[Date Prev][Date Next][Thread Prev][Thread Next][Date Index][Thread Index]
re: Buffer vowel and "y"
- To: John Cowan <cowan@SNARK.THYRSUS.COM>, Eric Raymond <eric@SNARK.THYRSUS.COM>, Eric Tiedemann <est@SNARK.THYRSUS.COM>
- Subject: re: Buffer vowel and "y"
- From: David Cortesi <cbmvax!uunet!INFORMIX.COM!cuvmb.cc.columbia.edu!cortesi>
- Date: Thu, 30 Jan 1992 17:56:44 TZONE
- Comments: Warning -- original Sender: tag was cortesi@CRICKHOLLOW.INFORMIX.COM
- In-Reply-To: <9201302025.AA18917@cunixf.cc.columbia.edu>
- Reply-To: David Cortesi <cbmvax!uunet!INFORMIX.COM!cuvmb.cc.columbia.edu!cortesi>
- Sender: Lojban list <cbmvax!uunet!CUVMA.BITNET!cuvmb.cc.columbia.edu!LOJBAN>
On Thu, 30 Jan 1992 15:15:00 EST, 61510::GILSON wrote:
>
> Mark E. Shoulson <shoulson%CTR.COLUMBIA.EDU@cuvmb.cc.columbia.edu> writes:
>
> >I'd almost rather see
> >keeping everything as it stands, but allowing (mandating?) schwa as buffer
> >vowel and changing the pronunciation of "y" to "\"u" (u-umlaut).
>
> If it were _my_ language, I'd accept Mark's suggestion.

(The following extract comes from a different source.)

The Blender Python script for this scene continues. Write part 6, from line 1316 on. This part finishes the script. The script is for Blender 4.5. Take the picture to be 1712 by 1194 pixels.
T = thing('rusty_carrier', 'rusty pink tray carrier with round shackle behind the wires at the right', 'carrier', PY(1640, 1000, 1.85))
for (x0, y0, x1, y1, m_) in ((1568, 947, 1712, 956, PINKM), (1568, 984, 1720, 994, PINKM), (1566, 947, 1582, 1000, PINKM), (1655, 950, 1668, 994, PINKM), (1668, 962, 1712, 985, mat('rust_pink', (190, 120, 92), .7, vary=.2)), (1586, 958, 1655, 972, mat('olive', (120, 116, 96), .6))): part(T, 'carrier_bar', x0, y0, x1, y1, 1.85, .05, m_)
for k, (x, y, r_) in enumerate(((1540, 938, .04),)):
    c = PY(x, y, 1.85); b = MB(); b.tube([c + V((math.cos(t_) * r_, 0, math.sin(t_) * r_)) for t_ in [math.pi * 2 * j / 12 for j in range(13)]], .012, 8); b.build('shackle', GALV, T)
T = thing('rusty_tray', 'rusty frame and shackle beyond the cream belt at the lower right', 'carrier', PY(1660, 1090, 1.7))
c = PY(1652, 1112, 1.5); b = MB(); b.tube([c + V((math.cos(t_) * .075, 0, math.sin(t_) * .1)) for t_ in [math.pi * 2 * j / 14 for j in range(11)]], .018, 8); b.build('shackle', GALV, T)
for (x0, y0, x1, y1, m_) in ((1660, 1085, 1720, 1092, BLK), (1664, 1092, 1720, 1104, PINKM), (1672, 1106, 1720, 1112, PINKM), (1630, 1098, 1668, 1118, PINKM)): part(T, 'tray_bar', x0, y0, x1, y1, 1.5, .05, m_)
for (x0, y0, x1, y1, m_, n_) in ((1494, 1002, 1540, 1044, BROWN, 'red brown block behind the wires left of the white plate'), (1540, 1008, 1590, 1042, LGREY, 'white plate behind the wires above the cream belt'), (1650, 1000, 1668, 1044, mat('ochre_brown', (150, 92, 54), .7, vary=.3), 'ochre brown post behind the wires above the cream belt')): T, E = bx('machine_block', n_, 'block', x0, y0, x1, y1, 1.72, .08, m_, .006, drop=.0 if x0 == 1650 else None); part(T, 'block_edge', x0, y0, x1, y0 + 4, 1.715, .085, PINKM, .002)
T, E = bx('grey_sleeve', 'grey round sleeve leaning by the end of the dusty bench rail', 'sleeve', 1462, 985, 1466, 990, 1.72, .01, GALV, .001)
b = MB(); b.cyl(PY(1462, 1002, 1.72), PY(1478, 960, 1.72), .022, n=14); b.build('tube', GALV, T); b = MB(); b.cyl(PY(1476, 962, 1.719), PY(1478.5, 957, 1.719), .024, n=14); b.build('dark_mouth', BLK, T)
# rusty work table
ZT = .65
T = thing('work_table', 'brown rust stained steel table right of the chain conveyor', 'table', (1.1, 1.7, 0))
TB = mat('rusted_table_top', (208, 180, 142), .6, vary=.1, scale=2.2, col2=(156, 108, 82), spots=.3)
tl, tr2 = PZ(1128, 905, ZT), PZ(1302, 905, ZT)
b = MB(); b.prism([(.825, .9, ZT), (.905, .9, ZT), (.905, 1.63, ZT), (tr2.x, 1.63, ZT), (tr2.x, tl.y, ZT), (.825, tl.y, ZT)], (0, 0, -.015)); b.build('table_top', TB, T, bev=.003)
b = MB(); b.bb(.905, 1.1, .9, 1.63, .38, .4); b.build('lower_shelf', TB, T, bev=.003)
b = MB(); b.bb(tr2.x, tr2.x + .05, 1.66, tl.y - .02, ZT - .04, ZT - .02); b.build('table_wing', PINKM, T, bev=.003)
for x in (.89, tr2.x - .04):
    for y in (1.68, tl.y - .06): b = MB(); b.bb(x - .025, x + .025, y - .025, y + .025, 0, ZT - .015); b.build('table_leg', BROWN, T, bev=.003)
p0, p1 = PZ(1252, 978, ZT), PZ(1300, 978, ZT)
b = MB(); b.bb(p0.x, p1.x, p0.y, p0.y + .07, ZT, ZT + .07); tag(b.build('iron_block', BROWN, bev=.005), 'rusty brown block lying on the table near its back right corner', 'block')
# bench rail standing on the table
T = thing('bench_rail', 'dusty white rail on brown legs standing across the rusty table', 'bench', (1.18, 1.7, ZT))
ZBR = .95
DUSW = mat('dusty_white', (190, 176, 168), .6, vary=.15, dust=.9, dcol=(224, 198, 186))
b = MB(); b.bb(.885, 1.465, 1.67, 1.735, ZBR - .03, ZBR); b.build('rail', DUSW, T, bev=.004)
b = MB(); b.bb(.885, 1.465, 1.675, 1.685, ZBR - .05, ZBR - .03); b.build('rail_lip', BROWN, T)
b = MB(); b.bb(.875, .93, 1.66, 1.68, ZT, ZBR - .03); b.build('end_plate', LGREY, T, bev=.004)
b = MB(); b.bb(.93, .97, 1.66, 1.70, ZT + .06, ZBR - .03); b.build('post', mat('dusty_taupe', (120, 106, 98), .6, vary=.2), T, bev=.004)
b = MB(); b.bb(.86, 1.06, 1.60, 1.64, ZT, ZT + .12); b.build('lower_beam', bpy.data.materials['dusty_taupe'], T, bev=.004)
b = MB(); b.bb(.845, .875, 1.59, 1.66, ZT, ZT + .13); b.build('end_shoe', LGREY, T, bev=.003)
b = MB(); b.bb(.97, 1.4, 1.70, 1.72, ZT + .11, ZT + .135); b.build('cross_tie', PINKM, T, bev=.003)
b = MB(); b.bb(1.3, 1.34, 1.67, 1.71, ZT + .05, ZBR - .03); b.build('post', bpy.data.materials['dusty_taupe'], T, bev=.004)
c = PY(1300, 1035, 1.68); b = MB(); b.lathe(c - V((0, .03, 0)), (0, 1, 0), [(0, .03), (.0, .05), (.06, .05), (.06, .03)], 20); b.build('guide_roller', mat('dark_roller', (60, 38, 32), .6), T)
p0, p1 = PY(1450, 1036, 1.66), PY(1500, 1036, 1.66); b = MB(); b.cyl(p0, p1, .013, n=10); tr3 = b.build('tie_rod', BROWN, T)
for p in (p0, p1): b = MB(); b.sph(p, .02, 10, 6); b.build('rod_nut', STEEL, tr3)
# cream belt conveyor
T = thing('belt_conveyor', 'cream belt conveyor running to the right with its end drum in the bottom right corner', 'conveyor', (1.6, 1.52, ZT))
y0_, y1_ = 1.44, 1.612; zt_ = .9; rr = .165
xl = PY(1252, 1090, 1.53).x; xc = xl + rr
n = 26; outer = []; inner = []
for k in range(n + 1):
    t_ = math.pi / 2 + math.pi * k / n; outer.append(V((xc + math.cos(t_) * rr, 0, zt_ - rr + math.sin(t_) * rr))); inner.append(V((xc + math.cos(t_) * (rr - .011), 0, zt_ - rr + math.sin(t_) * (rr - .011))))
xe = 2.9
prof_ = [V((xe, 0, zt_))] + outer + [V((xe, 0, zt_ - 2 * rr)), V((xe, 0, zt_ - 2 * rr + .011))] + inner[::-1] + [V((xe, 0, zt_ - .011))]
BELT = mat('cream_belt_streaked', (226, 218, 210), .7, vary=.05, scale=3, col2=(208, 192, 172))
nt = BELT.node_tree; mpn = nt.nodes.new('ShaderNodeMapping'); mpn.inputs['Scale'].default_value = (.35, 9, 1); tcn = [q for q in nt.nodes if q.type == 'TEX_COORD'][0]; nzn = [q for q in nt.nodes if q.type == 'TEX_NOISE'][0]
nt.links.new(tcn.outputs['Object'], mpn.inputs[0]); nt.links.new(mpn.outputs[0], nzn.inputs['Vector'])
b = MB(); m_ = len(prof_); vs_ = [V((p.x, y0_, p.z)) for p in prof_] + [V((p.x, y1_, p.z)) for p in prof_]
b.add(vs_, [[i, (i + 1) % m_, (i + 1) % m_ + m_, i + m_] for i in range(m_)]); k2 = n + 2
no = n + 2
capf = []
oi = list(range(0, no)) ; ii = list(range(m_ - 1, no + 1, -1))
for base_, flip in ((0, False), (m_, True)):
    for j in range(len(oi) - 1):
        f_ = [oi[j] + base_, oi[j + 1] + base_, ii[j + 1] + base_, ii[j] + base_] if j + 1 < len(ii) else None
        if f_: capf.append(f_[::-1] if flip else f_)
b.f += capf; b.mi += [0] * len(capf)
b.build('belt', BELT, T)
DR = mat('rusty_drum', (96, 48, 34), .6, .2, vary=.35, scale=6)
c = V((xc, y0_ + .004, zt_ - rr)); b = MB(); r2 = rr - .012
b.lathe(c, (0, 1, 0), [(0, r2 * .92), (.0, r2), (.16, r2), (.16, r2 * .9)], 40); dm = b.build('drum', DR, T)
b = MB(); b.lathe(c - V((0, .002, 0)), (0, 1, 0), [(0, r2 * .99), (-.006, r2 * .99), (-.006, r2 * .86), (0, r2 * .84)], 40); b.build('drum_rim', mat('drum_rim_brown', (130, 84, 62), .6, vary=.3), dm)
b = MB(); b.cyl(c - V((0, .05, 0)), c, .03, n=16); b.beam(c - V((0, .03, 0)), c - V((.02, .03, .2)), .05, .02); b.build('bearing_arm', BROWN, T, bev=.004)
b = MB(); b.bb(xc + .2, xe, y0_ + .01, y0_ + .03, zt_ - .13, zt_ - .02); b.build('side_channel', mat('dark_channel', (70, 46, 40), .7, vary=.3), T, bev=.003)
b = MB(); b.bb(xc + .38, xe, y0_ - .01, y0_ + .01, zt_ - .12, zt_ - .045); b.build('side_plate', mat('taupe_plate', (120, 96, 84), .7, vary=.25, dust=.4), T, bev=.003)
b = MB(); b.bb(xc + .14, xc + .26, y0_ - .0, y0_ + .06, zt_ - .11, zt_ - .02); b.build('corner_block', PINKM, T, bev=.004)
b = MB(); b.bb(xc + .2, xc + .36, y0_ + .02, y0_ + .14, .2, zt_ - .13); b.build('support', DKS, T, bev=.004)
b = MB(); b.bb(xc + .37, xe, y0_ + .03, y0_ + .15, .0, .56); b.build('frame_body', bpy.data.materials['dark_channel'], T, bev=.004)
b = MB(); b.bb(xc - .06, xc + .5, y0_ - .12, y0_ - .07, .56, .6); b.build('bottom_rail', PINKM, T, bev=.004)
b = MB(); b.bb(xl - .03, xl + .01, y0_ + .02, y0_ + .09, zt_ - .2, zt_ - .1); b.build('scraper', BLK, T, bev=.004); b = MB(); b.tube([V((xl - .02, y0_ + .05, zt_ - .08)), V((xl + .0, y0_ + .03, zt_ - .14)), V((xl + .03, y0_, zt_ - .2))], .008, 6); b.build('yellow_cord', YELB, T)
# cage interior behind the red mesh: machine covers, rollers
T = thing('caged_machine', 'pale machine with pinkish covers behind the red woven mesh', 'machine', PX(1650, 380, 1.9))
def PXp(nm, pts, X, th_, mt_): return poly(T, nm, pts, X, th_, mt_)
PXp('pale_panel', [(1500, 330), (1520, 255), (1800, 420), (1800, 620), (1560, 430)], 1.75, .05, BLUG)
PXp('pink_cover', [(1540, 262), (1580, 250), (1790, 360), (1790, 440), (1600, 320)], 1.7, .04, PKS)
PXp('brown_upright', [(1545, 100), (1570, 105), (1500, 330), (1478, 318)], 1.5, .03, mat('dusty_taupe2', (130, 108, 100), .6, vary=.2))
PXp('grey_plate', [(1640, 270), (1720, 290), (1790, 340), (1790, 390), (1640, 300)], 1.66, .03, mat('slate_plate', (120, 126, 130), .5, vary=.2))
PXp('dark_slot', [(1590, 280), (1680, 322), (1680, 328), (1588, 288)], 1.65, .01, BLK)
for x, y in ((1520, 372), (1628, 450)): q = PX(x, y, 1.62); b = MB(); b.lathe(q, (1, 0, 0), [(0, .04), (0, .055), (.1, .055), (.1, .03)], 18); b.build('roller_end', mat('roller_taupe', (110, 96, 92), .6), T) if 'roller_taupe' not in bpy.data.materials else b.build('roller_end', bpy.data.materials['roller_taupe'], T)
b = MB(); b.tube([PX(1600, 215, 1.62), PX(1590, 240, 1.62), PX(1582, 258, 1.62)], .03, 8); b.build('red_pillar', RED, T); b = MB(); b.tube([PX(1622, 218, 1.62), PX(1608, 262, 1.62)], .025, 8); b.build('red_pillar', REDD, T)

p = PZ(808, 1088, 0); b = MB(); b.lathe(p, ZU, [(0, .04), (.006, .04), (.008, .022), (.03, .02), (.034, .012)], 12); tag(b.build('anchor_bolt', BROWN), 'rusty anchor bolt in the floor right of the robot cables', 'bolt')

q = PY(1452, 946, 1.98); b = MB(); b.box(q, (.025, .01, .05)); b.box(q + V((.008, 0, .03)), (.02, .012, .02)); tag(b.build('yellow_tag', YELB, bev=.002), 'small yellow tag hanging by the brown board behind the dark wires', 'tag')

In fact, u-umlaut
> is the sound of y in Latin, Finnish, Swedish, and probably other languages
> as well, so it isn't even a strange use of the letter; it's the sound that
> the letter originally stood for in the Latin alphabet.
For the sake of us linguistic weenies, could somebody cite some
common English (or French maybe) words that demonstrate this sound?